Given exercise:
Each record below is to be reproduced without any change.

Available records:
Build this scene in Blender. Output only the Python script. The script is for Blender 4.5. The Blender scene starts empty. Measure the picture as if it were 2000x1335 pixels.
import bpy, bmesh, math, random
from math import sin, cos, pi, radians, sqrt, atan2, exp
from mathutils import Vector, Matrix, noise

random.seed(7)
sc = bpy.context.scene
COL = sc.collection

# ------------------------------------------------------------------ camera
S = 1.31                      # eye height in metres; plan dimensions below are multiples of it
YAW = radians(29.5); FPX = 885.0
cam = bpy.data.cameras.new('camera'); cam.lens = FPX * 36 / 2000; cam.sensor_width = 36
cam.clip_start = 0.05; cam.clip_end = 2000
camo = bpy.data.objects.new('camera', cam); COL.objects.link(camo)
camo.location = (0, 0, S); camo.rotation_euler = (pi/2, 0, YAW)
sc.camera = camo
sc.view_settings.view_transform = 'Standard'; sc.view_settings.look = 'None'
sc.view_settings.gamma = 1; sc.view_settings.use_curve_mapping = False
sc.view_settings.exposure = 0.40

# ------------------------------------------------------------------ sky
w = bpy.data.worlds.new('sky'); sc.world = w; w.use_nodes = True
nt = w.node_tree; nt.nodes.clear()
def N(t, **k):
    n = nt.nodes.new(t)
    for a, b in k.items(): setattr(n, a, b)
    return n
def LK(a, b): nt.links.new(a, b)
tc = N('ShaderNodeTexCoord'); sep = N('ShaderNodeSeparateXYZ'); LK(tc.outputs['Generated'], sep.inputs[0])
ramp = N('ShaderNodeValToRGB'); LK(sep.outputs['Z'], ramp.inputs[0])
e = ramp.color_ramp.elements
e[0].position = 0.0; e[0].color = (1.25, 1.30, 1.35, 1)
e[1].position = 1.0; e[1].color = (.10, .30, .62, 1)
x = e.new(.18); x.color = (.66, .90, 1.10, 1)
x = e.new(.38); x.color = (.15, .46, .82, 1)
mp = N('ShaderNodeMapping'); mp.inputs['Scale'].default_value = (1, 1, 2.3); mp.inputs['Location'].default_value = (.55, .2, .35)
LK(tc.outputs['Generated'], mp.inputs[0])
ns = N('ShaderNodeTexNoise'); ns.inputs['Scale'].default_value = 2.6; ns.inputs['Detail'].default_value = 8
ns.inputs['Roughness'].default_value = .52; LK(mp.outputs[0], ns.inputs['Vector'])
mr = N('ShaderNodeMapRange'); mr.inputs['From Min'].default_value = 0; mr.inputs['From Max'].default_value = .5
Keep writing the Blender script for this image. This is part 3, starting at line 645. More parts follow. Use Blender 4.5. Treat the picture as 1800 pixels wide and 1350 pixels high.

Result:
Build this scene in Blender. Output only the Python script. The script is for Blender 4.5. The Blender scene starts empty. Measure the picture as if it were 2000x1335 pixels.
import bpy, bmesh, math, random
from math import sin, cos, pi, radians, sqrt, atan2, exp
from mathutils import Vector, Matrix, noise

random.seed(7)
sc = bpy.context.scene
COL = sc.collection

# ------------------------------------------------------------------ camera
S = 1.31                      # eye height in metres; plan dimensions below are multiples of it
YAW = radians(29.5); FPX = 885.0
cam = bpy.data.cameras.new('camera'); cam.lens = FPX * 36 / 2000; cam.sensor_width = 36
cam.clip_start = 0.05; cam.clip_end = 2000
camo = bpy.data.objects.new('camera', cam); COL.objects.link(camo)
camo.location = (0, 0, S); camo.rotation_euler = (pi/2, 0, YAW)
sc.camera = camo
sc.view_settings.view_transform = 'Standard'; sc.view_settings.look = 'None'
sc.view_settings.gamma = 1; sc.view_settings.use_curve_mapping = False
sc.view_settings.exposure = 0.40

# ------------------------------------------------------------------ sky
w = bpy.data.worlds.new('sky'); sc.world = w; w.use_nodes = True
nt = w.node_tree; nt.nodes.clear()
def N(t, **k):
    n = nt.nodes.new(t)
    for a, b in k.items(): setattr(n, a, b)
    return n
def LK(a, b): nt.links.new(a, b)
tc = N('ShaderNodeTexCoord'); sep = N('ShaderNodeSeparateXYZ'); LK(tc.outputs['Generated'], sep.inputs[0])
ramp = N('ShaderNodeValToRGB'); LK(sep.outputs['Z'], ramp.inputs[0])
e = ramp.color_ramp.elements
e[0].position = 0.0; e[0].color = (1.25, 1.30, 1.35, 1)
e[1].position = 1.0; e[1].color = (.10, .30, .62, 1)
x = e.new(.18); x.color = (.66, .90, 1.10, 1)
x = e.new(.38); x.color = (.15, .46, .82, 1)
mp = N('ShaderNodeMapping'); mp.inputs['Scale'].default_value = (1, 1, 2.3); mp.inputs['Location'].default_value = (.55, .2, .35)
LK(tc.outputs['Generated'], mp.inputs[0])
ns = N('ShaderNodeTexNoise'); ns.inputs['Scale'].default_value = 2.6; ns.inputs['Detail'].default_value = 8
ns.inputs['Roughness'].default_value = .52; LK(mp.outputs[0], ns.inputs['Vector'])
mr = N('ShaderNodeMapRange'); mr.inputs['From Min'].default_value = 0; mr.inputs['From Max'].default_value = .5
Keep writing the Blender script for this image. This is part 3, starting at line 645. More parts follow. Use Blender 4.5. Treat the picture as 1800 pixels wide and 1350 pixels high.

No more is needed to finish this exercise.